Qu’est-ce qui vous motive au quotidien dans votre métier ?
J’ai la chance d’avoir un très beau métier, en travaillant des produits d’alimentation de base de qualité. Je suis convaincu que nous avons un rôle à jouer dans cette transition vers un monde plus durable. Nous sommes un maillon important de la chaîne. Mieux encore, nous faisons partie de la solution. Et c’est vrai pour de nombreuses entreprises luxembourgeoises. Mon rêve est que, d’ici 20 ans, grâce aux initiatives prises aujourd’hui dans le domaine agroalimentaire, le Luxembourg s’affiche à l’étranger comme un pôle d’excellence, innovant et durable.
Quels sont selon vous les principaux défis qui se présentent aujourd’hui dans votre secteur ?

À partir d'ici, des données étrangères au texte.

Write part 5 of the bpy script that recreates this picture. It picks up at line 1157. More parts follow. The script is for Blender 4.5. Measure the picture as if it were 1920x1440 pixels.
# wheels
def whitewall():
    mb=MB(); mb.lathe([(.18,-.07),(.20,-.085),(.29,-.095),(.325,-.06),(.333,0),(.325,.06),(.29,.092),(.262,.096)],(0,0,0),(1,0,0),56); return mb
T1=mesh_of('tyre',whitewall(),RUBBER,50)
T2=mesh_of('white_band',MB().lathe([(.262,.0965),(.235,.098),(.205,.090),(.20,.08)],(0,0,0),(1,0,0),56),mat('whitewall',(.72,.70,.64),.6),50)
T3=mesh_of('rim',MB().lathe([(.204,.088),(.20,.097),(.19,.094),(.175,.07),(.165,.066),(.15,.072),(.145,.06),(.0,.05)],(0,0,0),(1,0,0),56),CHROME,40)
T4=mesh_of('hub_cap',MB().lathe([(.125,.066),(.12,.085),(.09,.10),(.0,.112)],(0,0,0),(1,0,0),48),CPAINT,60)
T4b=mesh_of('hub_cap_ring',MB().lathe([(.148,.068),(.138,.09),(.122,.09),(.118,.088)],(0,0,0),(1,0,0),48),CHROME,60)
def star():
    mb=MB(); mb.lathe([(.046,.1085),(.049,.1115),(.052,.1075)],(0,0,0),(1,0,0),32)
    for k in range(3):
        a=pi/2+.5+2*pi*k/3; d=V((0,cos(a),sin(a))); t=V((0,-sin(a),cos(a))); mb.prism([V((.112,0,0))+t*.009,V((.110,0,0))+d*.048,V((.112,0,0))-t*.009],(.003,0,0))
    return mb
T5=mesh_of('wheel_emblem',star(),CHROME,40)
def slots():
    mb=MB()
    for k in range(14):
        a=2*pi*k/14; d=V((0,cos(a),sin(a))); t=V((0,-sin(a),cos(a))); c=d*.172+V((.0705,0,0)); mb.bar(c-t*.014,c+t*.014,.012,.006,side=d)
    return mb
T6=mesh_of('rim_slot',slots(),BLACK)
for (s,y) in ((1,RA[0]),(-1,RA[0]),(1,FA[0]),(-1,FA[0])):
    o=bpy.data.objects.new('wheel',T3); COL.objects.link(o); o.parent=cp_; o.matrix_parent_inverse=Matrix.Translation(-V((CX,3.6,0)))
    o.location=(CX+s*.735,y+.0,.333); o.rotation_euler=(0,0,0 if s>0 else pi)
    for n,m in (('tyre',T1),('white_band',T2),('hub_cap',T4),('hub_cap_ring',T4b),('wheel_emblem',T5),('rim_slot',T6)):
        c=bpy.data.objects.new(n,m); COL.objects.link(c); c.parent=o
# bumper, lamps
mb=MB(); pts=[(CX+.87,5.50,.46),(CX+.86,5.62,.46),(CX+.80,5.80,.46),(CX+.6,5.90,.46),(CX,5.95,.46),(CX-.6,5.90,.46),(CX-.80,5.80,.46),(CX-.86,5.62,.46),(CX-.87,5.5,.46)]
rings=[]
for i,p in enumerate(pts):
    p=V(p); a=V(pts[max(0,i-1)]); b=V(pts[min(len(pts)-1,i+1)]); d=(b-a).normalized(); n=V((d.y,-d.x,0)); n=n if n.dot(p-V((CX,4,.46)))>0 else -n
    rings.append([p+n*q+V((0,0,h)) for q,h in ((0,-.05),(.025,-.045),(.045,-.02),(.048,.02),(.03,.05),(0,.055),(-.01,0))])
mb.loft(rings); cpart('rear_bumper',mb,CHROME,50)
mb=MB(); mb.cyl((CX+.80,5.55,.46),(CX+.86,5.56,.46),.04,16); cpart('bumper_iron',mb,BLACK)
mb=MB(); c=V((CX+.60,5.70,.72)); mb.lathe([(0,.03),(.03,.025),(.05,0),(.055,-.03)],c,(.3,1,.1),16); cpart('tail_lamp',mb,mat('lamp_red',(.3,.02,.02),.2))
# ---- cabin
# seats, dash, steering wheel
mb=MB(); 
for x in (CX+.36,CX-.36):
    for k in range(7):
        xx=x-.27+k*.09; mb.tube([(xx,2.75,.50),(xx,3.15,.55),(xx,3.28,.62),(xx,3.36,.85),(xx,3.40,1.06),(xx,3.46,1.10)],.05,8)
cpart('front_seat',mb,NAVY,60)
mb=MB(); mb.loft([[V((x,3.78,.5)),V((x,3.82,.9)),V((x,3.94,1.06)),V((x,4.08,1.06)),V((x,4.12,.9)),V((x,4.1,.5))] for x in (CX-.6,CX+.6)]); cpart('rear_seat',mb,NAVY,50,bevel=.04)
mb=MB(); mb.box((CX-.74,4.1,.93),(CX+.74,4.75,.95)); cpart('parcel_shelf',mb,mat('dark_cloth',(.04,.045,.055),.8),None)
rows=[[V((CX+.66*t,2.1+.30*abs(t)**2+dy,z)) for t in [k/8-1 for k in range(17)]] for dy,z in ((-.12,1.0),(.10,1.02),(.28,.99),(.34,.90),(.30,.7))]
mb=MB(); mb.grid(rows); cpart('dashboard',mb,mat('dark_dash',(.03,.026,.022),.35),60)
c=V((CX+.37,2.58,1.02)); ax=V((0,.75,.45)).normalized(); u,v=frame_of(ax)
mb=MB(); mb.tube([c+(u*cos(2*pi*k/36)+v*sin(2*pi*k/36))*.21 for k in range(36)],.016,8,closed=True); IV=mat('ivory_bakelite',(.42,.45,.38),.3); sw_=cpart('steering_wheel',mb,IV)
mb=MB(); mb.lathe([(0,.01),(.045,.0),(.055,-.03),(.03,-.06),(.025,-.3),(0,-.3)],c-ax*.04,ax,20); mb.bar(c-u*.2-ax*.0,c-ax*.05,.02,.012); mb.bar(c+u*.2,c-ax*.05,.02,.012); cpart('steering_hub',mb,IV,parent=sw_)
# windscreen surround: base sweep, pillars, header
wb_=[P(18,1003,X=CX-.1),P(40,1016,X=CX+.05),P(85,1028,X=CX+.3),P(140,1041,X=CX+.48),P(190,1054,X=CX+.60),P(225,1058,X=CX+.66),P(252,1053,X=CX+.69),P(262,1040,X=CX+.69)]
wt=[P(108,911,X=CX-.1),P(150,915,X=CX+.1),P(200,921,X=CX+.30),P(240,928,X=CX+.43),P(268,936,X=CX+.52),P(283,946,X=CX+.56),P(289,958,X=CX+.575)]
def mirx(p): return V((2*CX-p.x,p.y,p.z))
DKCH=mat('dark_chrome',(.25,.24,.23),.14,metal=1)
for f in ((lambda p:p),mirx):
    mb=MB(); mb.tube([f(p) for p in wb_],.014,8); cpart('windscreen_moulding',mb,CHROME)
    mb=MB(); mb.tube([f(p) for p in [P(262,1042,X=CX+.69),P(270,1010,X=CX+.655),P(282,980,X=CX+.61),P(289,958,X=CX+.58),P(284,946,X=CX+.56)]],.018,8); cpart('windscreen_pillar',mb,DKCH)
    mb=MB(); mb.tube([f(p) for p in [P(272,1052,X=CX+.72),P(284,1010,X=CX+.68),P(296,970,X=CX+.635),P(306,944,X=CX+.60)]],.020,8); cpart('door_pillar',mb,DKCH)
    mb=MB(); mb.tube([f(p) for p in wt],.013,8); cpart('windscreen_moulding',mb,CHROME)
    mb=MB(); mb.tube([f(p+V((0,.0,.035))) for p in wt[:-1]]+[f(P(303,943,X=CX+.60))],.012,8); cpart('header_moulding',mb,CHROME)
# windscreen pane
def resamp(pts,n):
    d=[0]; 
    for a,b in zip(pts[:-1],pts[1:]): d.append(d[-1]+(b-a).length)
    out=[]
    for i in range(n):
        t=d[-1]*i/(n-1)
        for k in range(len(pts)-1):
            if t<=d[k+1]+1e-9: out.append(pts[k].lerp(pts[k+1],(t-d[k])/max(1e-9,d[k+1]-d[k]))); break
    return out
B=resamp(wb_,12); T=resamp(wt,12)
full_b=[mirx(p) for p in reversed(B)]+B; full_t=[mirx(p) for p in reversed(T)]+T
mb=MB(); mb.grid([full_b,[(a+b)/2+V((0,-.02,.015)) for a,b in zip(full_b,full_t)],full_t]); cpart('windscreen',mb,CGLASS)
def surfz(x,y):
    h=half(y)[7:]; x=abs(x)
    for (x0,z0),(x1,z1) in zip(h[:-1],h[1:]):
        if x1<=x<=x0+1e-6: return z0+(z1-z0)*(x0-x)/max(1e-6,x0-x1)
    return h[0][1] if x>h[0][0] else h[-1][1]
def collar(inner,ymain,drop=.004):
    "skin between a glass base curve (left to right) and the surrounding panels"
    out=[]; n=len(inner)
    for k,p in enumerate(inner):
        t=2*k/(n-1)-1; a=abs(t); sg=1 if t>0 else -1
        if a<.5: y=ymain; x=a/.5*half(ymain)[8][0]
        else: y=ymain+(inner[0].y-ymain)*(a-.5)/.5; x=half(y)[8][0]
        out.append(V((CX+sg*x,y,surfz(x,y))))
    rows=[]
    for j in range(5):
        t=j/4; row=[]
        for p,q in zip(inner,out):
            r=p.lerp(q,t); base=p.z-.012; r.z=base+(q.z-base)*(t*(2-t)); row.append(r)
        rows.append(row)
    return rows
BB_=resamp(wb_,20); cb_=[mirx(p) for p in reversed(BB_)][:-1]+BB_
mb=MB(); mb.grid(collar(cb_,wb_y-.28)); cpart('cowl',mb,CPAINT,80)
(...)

Au-delà des problèmes d’approvisionnement et de transport, le plus gros challenge actuel est lié au coût de l’énergie. Personne dans cette entreprise n’a jamais été confronté à un défi d’une telle ampleur. Le risque principal serait que le prix de l’énergie soit plus élevé au Luxembourg que dans les pays voisins. Cela nuirait de façon catastrophique à la compétitivité des entreprises luxembourgeoises. La concurrence existe entre l’Europe et d’autres continents, mais elle existe aussi entre pays européens. Si de trop grandes distorsions apparaissent au sein du marché intérieur, il faut s’attendre à des fermetures voire à des délocalisations. Le Luxembourg n’en sortirait pas gagnant. À court terme, il faut donc trouver des solutions à ce problème. L’autre défi qui nous occupe à plus long terme est de trouver du personnel qualifié.